Frace v. Brown
Before: Chipman
Synopsis
Appeal from a judgment of the Superior Court of Solano County and from an order denying a new trial. A. J. Buckles, Judge.
The facts are stated in the opinion.
Chipman, C. This is an action upon a promissory note dated December 15, 1888, due thirty days after date, executed and delivered by one A. A. Bonney to defendant, and by him indorsed to plaintiff on February 5,1889. Plaintiff alleges that the note was indorsed by defendant, after the same had been dishonored by nonpayment, and for a good and sufficient consideration; that at that time defendant waived all presentation of the note to said Bonney for payment and also notice of nonpayment. This alleged waiver is founded upon certain facts set forth in the complaint, the substance of which is that plaintiff loaned the money, for which the note was given, to defendant to assist the maker of the note, who, it is alleged, was defendant’s partner in business, and by defendant’s direction plaintiff paid the money (two thousand dollars) to Bonney, who then resided at Dalles, Oregon, where the note was executed. The alleged agreement between plaintiff and defendant appears to have been made at the town of Rio Vista, Solano county, where they then resided. The complaint is verified. Defendant denies specifically the al[326]legations of plaintiff’s complaint, and sets ont that the money was in fact loaned by plaintiff to Bonney, and was sent to him by plaintiff; that defendant’s connection with the loan was only that he had told plaintiff to whom he could loan the money, and suggested Bonney; that after the loan was made, Bonney did not send the note promptly, and plaintiff requested defendant to write Bonney; that defendant did so, and shortly afterward the note came to defendant and was drawn payable to his order, and that thereupon, and without any consideration, defendant indorsed the note to plaintiff. The note bore date about the time the money was received by Bonney.
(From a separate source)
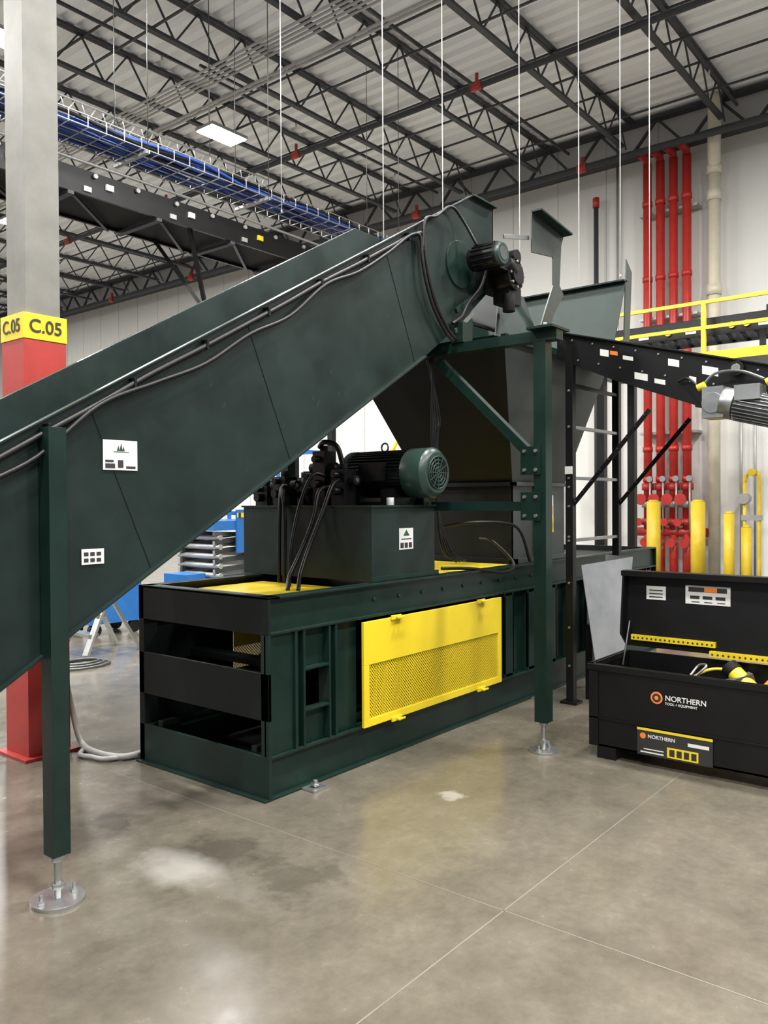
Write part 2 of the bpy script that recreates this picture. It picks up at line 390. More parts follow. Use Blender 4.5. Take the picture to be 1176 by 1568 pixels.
h.cyl((mx_, 3.92+o_, mz_), (mx_, 3.96+o_, mz_), .165, MOTORG, 28); h.cyl((mx_, 3.96+o_, mz_), (mx_, 4.02, mz_), .11, MOTORG, 20, .08)
h.cyl((mx_, 4.02, mz_), (mx_, 4.2, mz_), .07, BLACK, 16)
h.box((mx_-.15, 3.36, zt), (mx_+.14, 3.78, zt+.02), BLACK)
for fy in (3.36, 3.66): h.box((mx_-.14, fy, zt+.02), (mx_+.13, fy+.12, mz_-.10), BLACK)
h.box((mx_-.23, 3.42, mz_-.05), (mx_-.12, 3.60, mz_+.07), BLACK)
h.tube([(mx_, 3.55+.03*math.cos(t), mz_+.185+.03*math.sin(t)) for t in [2*math.pi*k/12 for k in range(13)]], .007, DSHEET, 6, 1)
for (vx, vy, w_, hh) in ((4.12, 3.66, .06, .24), (4.12, 3.84, .055, .37), (4.22, 4.0, .07, .24), (4.02, 4.12, .06, .20), (4.3, 4.2, .06, .2), (4.05, 4.33, .06, .14)):
    h.box((vx-w_, vy-w_, zt), (vx+w_, vy+w_, zt+hh), BLACK)
    h.cyl((vx, vy-w_-.06, zt+hh*.7), (vx, vy+w_+.06, zt+hh*.7), .033, BLACKM, 14)
    h.cyl((vx-w_-.05, vy, zt+hh*.4), (vx+w_+.05, vy, zt+hh*.4), .028, BLACK, 12)
    h.cyl((vx-w_-.05, vy, zt+hh*.85), (vx+w_+.03, vy, zt+hh*.85), .022, BLACK, 12)
    h.cyl((vx, vy, zt+hh), (vx, vy, zt+hh+.04), .028, BLACKM, 12)
    h.cyl((vx, vy-w_-.065, zt+hh*.7), (vx, vy-w_-.06, zt+hh*.7), .016, STEEL, 10)
h.tube([(4.10, 3.86, zt+.40), (4.08, 3.80, zt+.43), (4.12, 3.72, zt+.40), (4.14, 3.68, zt+.26)], .018, BLACK)
h.tube([(4.05, 3.64, zt+.17), (3.96, 3.62, zt+.13), (3.87, 3.62, zt-.04), (3.78, 3.66, 1.3), (3.68, 3.64, 1.14), (3.60, 3.58, 1.05)], .014, RUBBER)
h.tube([(4.05, 3.72, zt+.13), (3.94, 3.72, zt+.09), (3.86, 3.70, zt-.1), (3.76, 3.73, 1.25), (3.66, 3.72, 1.12), (3.57, 3.64, 1.05)], .014, RUBBER)
h.tube([(4.07, 3.78, zt+.2), (3.96, 3.80, zt+.2), (3.86, 3.82, zt), (3.78, 3.82, 1.3), (3.74, 3.8, 1.05)], .012, RUBBER)
for k in range(2):
    h.tube([(4.02, 4.06, zt+.1+.03*k), (3.93, 4.06, zt+.12), (3.88, 3.98+.05*k, zt-.08), (3.87, 3.98+.05*k, 1.05)], .013, RUBBER)
h.box((4.54, 3.3, zt), (4.60, 3.36, zt+.05), BLACK); h.cyl((4.22, 3.34, zt), (4.22, 3.34, zt+.05), .026, WHITE, 12)
h.box((4.21, TY0-.003, 1.28), (4.36, TY0, 1.42), WHITE)
h.prism([(4.25, TY0-.004, 1.37), (4.32, TY0-.004, 1.37), (4.285, TY0-.004, 1.41)], (0, .001, 0), LEAF)
for k in range(3): h.box((4.22+.045*k, TY0-.004, 1.29), (4.255+.045*k, TY0-.003, 1.325), INK)
h.box((4.23, TY0-.004, 1.345), (4.34, TY0-.003, 1.352), INK)
h.done(.003)

# ------------------------------------------------------------------ inclined feed conveyor
def zt_(x): return 1.83+.567*(x-1.52)
def zb_(x): return .887+.59*(x-1.52)
cv = B('inclined_feed_conveyor')
XA = .2
prof = [(XA, zb_(XA)), (4.3, zb_(4.3)), (4.68, 2.78), (5.17, 3.16), (5.17, 3.72), (4.86, zt_(4.86)), (XA, zt_(XA))]
cv.xz(prof, 3.12, .012, GREEN); cv.xz(prof, 4.165, .012, GREEN)
for yy in (3.095, 4.165):
    cv.prism([(XA, yy, zt_(XA)), (4.86, yy, zt_(4.86)), (4.86, yy, zt_(4.86)+.008), (XA, yy, zt_(XA)+.008)], (0, .037 if yy < 4 else .04, 0), GREEN)
cv.prism([(XA, 3.095, zb_(XA)), (4.3, 3.095, zb_(4.3)), (4.3, 3.095, zb_(4.3)+.012), (XA, 3.095, zb_(XA)+.012)], (0, .03, 0), GREEN)
cv.prism([(4.86, 3.08, zt_(4.86)), (5.17, 3.08, 3.72), (5.17, 3.08, 3.732), (4.86, 3.08, zt_(4.86)+.012)], (0, .05, 0), GREEN)
cv.box((5.158, 3.12, 3.16), (5.17, 3.20, 3.72), GREEN); cv.box((5.158, 4.10, 3.16), (5.17, 4.177, 3.72), GREEN)
cv.prism([(XA, 3.13, zb_(XA)+.01), (4.4, 3.13, zb_(4.4)+.01), (4.4, 3.13, zb_(4.4)+.02), (XA, 3.13, zb_(XA)+.02)], (0, 1.035, 0), GREEN)
cv.prism([(XA, 3.14, zt_(XA)-.42), (4.85, 3.14, zt_(4.85)-.42), (4.85, 3.14, zt_(4.85)-.38), (XA, 3.14, zt_(XA)-.38)], (0, 1.02, 0), RUBBER)
x = .4
while x < 4.8:
    cv.box((x, 3.16, zt_(x)-.39), (x+.02, 4.14, zt_(x)-.31), RUBBER); x += .45
cv.cyl((4.86, 3.135, zt_(4.86)-.46), (4.86, 4.16, zt_(4.86)-.46), .11, RUBBER, 24)
for sx in (1.9, 2.78, 3.9):
    dx = .30
    cv.prism([(sx, 3.1175, zt_(sx)-.03), (sx+.003, 3.1175, zt_(sx)-.03), (sx+dx+.003, 3.1175, zb_(sx+dx)+.02), (sx+dx, 3.1175, zb_(sx+dx)+.02)], (0, .0025, 0), DKGREEN)
random.seed(21)
for k in range(12):
    sx = random.uniform(2.3, 4.3); sz = zb_(sx)+random.uniform(.12, .7); L = random.uniform(.01, .035)
    cv.prism([(sx, 3.1185, sz), (sx+L*.3, 3.1185, sz+L), (sx+L*.3+.002, 3.1185, sz+L), (sx+.003, 3.1185, sz)], (0, .0015, 0), GREYP)
def label(bld, x0, x1, y, z0, z1, big=True):
    bld.box((x0, y-.003, z0), (x1, y, z1), WHITE); W = x1-x0; H = z1-z0
    if big:
        cxm = (x0+x1)/2
        for s_, q in ((-.06, .7), (.02, 1), (.09, .6)):
            bld.prism([(cxm+(s_-.05)*W, y-.004, z0+.64*H), (cxm+(s_+.04)*W, y-.004, z0+.64*H), (cxm+(s_)*W, y-.004, z0+(.64+.28*q)*H)], (0, .001, 0), LEAF if q < 1 else INK)
        bld.box((x0+.3*W, y-.004, z0+.60*H), (x1-.25*W, y-.003, z0+.62*H), INK)
        bld.box((x0+.06*W, y-.004, z0+.06*H), (x0+.34*W, y-.003, z0+.22*H), INK)
        bld.box((x0+.06*W, y-.004, z0+.26*H), (x0+.30*W, y-.003, z0+.34*H), INK)
        bld.box((x0+.42*W, y-.004, z0+.08*H), (x0+.58*W, y-.003, z0+.34*H), INK)
        bld.box((x0+.66*W, y-.004, z0+.06*H), (x0+.94*W, y-.003, z0+.14*H), INK)
    else:
        for r_ in range(2):
            for c_ in range(3): bld.box((x0+(.1+.28*c_)*W, y-.004, z0+(.15+.4*r_)*H), (x0+(.3+.28*c_)*W, y-.003, z0+(.4+.4*r_)*H), INK)
label(cv, 1.965, 2.135, 3.118, 1.74, 1.87)
label(cv, 1.86, 1.965, 3.118, 1.34, 1.405, False)
def leg(bld, lx, ly, ztop, w_, r_plate):
    bld.box((lx-w_/2, ly-w_/2, .19), (lx+w_/2, ly+w_/2, ztop), GREEN2)
    bld.cyl((lx, ly, .012), (lx, ly, .19), .015, STEEL, 12); bld.cyl((lx, ly, .055), (lx, ly, .075), .03, STEEL, 6)
    bld.cyl((lx, ly, .165), (lx, ly, .188), .03, STEEL, 6)
    bld.cyl((lx, ly, 0), (lx, ly, .014), r_plate, STEEL, 28)
    for s_ in (-1, 1):
        bld.cyl((lx+s_*r_plate*.68, ly, .014), (lx+s_*r_plate*.68, ly, .05), .009, STEEL, 8); bld.cyl((lx+s_*r_plate*.68, ly, .014), (lx+s_*r_plate*.68, ly, .026), .018, STEEL, 6)
leg(cv, 1.715, 3.075, 1.90, .075, .105); leg(cv, 1.715, 4.22, 1.9, .075, .105)
LX, LY = 4.67, 2.46
leg(cv, LX, LY, 2.60, .085, .095); leg(cv, LX, 4.75, 2.60, .085, .095)
cv.box((LX-.045, LY-.12, 2.60), (LX+.045, 4.85, 2.665), GREEN2)
cv.box((LX-.04, LY+.04, 1.53), (LX+.04, 3.3, 1.59), GREEN2)
cv.beam((LX, LY+.04, 1.85), (LX, 3.25, 2.56), .06, .06, GREEN2)
for z_ in (1.56, 1.85):
    cv.box((LX-.055, LY-.01, z_-.09), (LX-.046, LY+.13, z_+.09), GREEN2)
    for dy, dz in ((.02, .06), (.1, .06), (.02, -.06), (.1, -.06)): cv.cyl((LX-.055, LY+dy, z_+dz), (LX-.068, LY+dy, z_+dz), .012, STEEL, 6)
cv.box((LX-.06, 3.02, 2.665), (LX+.06, 3.11, 2.8), GREEN2)
cv.box((LX-.12, LY-.13, 2.665), (LX+.12, LY+.05, 2.68), GREEN2)
for dx in (-.08, .08): cv.cyl((LX+dx, LY-.06, 2.68), (LX+dx, LY-.06, 2.7), .014, STEEL, 6)
cv.cyl((4.72, 3.12, 3.22), (4.72, 3.110, 3.22), .16, GREEN2, 32)
cv.box((4.96, 3.04, 3.08), (5.22, 3.12, 3.36), BLACK)
RX, RZ = 5.12, 3.20
cv.cyl((RX, 2.90, RZ), (RX, 3.04, RZ), .11, BLACK, 24); cv.cyl((RX, 2.88, RZ), (RX, 2.90, RZ), .07, BLACKM, 20)
for k in range(8):
    t = 2*math.pi*k/8; cv.cyl((RX+.09*math.cos(t), 2.885, RZ+.09*math.sin(t)), (RX+.09*math.cos(t), 2.90, RZ+.09*math.sin(t)), .01, STEEL, 6)
cv.box((RX-.05, 2.93, RZ-.20), (RX+.12, 3.06, RZ-.08), BLACK); cv.cyl((RX-.02, 2.95, RZ-.26), (RX-.02, 2.95, RZ-.14), .045, BLACKM, 16)
cv.cyl((RX+.02, 2.9, RZ+.13), (RX+.02, 3.04, RZ+.13), .05, BLACK, 16)
cv.cyl((RX-.12, 2.92, RZ+.06), (RX-.02, 2.92, RZ+.02), .05, BLACK, 16)
MXd, MZd = 4.80, 3.26
cv.cyl((MXd, 2.84, MZd), (MXd, 3.06, MZd), .082, BLACK, 28); cv.cyl((MXd, 2.815, MZd), (MXd, 2.84, MZd), .07, MOTORG, 28, .082)
cv.cyl((MXd, 2.812, MZd), (MXd, 2.816, MZd), .045, DSHEET, 20)
for k in range(16):
    t = 2*math.pi*k/16; cv.beam((MXd+.086*math.cos(t), 2.86, MZd+.086*math.sin(t)), (MXd+.086*math.cos(t), 3.03, MZd+.086*math.sin(t)), .008, .008, BLACK)
cv.box((MXd+.04, 2.9, MZd-.06), (MXd+.22, 3.04, MZd+.06), BLACK)
cv.beam((4.62, 3.08, 2.88), (4.98, 3.08, 3.10), .02, .035, GREEN2); cv.beam((4.6, 3.07, 2.74), (4.82, 3.07, 2.90), .012, .03, SHEET)
cv.tube([(MXd, 2.95, MZd-.08), (4.77, 2.98, 3.05), (4.72, 3.04, 2.95), (4.66, 3.06, 2.85), (4.55, 3.06, 2.78)], .012, RUBBER)
def run(off, wob, seed, yoff=0):
    random.seed(seed); p = []; x = .25
    while x < 4.0:
        p.append((x, 3.095-yoff, zt_(x)-off-random.uniform(0, wob))); x += .28
    return p
base1 = run(.035, .02, 2); base2 = run(.05, .08, 5, yoff=.015)
tail = [(4.15, 3.09, zt_(4.15)-.045), (4.26, 3.09, 3.30), (4.28, 3.085, 3.15), (4.32, 3.08, 3.0), (4.4, 3.08, 2.86), (4.52, 3.08, 2.74), (4.6, 3.07, 2.68)]
cv.tube(base1+tail, .014, RUBBER); cv.tube(base2+[(p[0]-.05, p[1]-.012, p[2]-.02) for p in tail], .011, RUBBER)
cv.tube([(4.24, 3.08, 3.2), (4.27, 3.08, 3.4), (4.4, 3.08, 3.46), (4.55, 3.07, 3.56), (4.68, 3.06, 3.5), (4.76, 3.0, 3.34)], .010, RUBBER)
for k in range(10):
    x_ = .5+.4*k; cv.box((x_, 3.078, zt_(x_)-.062), (x_+.012, 3.12, zt_(x_)-.015), BLACK)
for k in range(4):
    cv.tube([(4.66+.02*k, 3.3+.03*k, 2.6), (4.7+.03*k, 3.34, 2.2), (4.72+.02*k, 3.35, 1.9+.05*k), (4.78, 3.36, 1.6), (4.85+.03*k, 3.36, 1.25), (5.0+.04*k, 3.34, 1.15)], .009, RUBBER)
cv.done(.003)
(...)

The case was tried by the court and judgment given for defendant. The appeal is from the judgment and from the order denying plaintiff’s motion for a new trial. I find in the transcript the opinion of the trial judge, in which he says: “The testimony of the two principal witnesses, Frace (plaintiff) and Brown (defendant), was diametrically opposed to each other. From Frace’s statement, if it be true, he would certainly be entitled to recover the amount sued for; and it is certain Brown received no benefit from the transaction whatever, and he tells an entirely different story as to the transaction and as to the loaning of the money to Bonney, and it is a story that is reasonable, while there is nothing unreasonable about the Frace story, but the court must determine between the parties”; and the learned judge thereupon, in view of all the circumstances and facts, ordered judgment for defendant.